A major talking point for the U.S. national team continues to be its late defensive collapses since the World Cup. In those eight matches since Brazil, the U.S. has given up seven goals in the last 10 minutes of its matches. Against Denmark last Wednesday, Nicklas Bendtner scored two en route to his first international hat-trick, something Klinsmann attributes to a lapse in concentration rather than a lack of experience in defense.

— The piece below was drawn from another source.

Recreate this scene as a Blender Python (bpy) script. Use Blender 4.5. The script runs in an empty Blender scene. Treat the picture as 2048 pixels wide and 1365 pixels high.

“I would say it was a lack of concentration, individual mistakes,” Klinsmann said. “Both goals at that level, you can’t allow. Every goal you concede is a sequence of a couple of mistakes that happen. And that’s what happened with both goals. It’s frustrating because we were really good until the 80th minute. We had control of the game, they pretty much didn’t create any chances until the 84th minute then. It’s something you learn.”

U.S. midfielder Michael Bradley, filling in as captain for the injured Clint Dempsey, reiterated Klinsmann’s call for improvement and focus in the match’s final moments. Although there is no Matt Besler, Omar Gonzalez or Geoff Cameron on the back line, Bradley said new players have stepped in.

“We’ve got some young players who have been brought in and some new players who are being given opportunities not just to be here but to play big roles,” the Toronto FC captain said. “It’s exciting, it’s how a team evolves and grows and improves and it’s also then normal that along the way there are some bumps and moments where things don’t go perfectly.

“For us, we’re very honest and very hard on ourselves. We don’t just use this idea of a transition phase as an excuse. We feel like we still have to find ways to win and especially when you look at certain moments along the way we deserved to win, we should have won some of these games. The reality is we haven’t and it’s down to us to find the right way while we are improving and transitioning to still make sure the results are right.”

Transition phase or not, for everyone involved, it seems, this is a learning experience.